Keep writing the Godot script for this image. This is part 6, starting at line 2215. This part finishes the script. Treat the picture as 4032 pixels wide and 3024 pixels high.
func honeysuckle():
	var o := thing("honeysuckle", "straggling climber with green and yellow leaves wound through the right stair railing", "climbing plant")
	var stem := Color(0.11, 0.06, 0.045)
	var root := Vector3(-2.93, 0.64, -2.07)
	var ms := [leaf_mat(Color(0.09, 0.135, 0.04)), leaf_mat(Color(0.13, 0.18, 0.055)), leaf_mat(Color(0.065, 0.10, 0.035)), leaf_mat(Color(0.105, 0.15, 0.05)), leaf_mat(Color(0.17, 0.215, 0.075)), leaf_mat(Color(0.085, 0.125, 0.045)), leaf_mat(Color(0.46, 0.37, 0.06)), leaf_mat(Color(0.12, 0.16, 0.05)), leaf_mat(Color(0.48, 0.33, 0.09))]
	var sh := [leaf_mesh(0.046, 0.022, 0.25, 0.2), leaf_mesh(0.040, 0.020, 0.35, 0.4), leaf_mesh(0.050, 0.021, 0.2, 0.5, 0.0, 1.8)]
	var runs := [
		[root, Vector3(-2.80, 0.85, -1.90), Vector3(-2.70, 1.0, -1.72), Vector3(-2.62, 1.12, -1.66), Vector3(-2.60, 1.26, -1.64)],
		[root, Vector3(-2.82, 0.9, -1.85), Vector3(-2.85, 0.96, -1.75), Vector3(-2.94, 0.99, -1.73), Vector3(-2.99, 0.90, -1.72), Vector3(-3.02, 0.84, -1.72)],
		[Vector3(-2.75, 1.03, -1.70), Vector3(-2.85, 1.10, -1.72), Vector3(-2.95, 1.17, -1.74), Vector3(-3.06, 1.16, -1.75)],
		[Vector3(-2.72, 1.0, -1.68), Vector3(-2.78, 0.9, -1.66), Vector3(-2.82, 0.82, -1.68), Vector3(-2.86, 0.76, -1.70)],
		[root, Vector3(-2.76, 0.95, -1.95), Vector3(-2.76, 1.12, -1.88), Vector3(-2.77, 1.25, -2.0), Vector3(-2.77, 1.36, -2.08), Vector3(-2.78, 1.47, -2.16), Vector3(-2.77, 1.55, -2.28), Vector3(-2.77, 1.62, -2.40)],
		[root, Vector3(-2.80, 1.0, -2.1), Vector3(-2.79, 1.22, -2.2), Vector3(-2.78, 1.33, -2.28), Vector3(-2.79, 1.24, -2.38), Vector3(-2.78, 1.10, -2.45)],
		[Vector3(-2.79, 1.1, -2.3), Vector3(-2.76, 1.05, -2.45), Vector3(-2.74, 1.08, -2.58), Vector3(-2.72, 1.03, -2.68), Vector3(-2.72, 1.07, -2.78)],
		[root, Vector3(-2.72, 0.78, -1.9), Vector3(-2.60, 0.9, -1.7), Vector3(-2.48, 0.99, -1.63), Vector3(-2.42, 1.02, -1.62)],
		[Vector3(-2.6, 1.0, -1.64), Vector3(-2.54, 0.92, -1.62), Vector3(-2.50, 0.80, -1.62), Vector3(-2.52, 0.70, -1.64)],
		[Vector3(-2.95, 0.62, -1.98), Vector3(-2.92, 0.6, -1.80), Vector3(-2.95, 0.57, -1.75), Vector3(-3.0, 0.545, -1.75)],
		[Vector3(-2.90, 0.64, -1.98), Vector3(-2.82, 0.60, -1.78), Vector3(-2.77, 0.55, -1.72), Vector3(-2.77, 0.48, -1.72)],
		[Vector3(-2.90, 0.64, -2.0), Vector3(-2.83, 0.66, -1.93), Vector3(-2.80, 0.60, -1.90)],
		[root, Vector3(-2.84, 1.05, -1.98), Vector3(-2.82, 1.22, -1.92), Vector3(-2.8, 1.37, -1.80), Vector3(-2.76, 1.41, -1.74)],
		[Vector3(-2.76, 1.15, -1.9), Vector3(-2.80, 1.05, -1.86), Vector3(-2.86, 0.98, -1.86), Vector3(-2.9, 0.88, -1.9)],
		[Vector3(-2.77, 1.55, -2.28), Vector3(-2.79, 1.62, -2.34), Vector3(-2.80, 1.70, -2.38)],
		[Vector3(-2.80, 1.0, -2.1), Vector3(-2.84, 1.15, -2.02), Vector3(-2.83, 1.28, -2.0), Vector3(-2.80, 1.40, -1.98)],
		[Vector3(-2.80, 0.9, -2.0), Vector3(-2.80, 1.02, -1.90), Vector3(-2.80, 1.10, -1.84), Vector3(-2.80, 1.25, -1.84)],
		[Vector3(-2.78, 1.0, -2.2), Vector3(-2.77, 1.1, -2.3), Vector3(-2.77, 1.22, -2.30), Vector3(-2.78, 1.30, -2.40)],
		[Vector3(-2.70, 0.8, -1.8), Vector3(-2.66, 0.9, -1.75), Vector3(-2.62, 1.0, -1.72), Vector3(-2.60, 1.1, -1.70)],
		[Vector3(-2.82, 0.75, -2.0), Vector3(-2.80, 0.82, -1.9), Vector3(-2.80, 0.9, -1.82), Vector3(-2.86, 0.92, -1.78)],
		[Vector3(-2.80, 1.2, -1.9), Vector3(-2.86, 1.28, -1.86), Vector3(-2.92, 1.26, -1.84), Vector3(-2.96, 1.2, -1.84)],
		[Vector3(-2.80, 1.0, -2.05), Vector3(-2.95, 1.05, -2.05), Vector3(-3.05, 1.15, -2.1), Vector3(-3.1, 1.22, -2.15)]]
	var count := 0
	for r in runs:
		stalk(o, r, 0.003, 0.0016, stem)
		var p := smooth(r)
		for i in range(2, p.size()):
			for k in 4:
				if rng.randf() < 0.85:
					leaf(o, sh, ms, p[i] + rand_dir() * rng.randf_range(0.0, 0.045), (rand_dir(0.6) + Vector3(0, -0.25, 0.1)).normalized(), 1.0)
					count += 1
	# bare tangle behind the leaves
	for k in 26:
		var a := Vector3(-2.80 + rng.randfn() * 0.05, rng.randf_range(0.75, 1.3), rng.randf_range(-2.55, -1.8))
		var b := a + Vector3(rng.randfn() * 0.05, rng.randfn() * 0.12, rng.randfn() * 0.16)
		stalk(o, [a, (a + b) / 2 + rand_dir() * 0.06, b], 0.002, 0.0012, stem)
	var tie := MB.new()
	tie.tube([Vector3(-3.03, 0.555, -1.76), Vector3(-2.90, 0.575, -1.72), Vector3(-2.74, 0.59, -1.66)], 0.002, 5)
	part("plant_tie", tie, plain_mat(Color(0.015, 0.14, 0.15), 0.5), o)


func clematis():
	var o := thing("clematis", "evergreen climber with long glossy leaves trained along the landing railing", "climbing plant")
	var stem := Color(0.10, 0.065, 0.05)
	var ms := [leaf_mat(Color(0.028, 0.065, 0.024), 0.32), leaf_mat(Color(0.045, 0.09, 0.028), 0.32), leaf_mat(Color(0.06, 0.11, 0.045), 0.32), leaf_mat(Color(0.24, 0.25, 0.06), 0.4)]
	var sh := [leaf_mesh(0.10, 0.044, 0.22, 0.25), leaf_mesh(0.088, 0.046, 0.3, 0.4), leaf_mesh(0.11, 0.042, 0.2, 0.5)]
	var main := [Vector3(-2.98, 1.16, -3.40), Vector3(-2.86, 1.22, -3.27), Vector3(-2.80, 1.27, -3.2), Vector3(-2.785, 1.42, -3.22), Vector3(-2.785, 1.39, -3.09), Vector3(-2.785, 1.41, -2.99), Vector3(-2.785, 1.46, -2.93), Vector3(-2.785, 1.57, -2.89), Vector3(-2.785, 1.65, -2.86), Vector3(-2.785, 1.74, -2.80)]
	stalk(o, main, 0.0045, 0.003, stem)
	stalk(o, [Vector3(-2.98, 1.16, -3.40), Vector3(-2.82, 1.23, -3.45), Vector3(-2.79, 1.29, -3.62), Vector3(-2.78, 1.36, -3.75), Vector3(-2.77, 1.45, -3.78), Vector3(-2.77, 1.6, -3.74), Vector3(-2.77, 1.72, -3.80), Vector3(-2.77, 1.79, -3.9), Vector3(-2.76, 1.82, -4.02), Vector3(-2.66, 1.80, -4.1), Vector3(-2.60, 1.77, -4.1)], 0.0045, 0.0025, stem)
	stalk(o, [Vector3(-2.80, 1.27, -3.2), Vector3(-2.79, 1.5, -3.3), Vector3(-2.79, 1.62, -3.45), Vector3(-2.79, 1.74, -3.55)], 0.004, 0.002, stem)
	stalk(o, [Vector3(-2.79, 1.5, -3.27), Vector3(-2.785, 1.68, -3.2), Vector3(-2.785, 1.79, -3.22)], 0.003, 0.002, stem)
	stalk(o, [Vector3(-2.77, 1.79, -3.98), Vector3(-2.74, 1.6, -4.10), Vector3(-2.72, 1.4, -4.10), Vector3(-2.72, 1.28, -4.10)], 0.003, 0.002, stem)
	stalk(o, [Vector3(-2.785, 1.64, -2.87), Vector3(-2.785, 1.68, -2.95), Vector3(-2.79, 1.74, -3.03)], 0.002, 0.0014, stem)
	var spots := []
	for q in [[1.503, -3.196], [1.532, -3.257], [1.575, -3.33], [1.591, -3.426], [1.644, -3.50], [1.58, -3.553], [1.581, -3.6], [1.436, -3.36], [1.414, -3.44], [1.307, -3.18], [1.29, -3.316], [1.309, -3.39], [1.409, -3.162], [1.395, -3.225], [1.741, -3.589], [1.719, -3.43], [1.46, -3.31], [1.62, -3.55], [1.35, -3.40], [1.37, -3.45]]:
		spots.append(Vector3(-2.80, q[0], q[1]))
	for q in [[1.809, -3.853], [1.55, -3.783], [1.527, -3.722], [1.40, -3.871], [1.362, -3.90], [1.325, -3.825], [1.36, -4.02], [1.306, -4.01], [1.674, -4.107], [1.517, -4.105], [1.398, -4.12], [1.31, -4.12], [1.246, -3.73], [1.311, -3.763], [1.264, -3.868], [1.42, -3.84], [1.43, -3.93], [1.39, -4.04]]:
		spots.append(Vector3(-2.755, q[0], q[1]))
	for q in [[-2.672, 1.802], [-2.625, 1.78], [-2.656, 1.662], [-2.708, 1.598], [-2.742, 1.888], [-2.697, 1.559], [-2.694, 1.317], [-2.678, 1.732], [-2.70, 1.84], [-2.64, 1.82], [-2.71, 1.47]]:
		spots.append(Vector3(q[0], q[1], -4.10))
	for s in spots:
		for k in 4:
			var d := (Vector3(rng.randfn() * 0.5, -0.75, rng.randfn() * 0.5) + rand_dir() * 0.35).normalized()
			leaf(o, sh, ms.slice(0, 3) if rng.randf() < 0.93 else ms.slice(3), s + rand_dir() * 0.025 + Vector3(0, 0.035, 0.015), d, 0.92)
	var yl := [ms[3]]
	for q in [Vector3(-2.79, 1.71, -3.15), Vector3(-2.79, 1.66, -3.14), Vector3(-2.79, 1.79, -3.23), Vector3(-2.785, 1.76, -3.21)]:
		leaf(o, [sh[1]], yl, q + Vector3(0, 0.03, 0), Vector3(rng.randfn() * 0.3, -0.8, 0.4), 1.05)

- **WHAT IS EXPECTED**
Only the number should be given: how many lines of the data contain the word "part"?

- **CORRECT RESPONSE**
2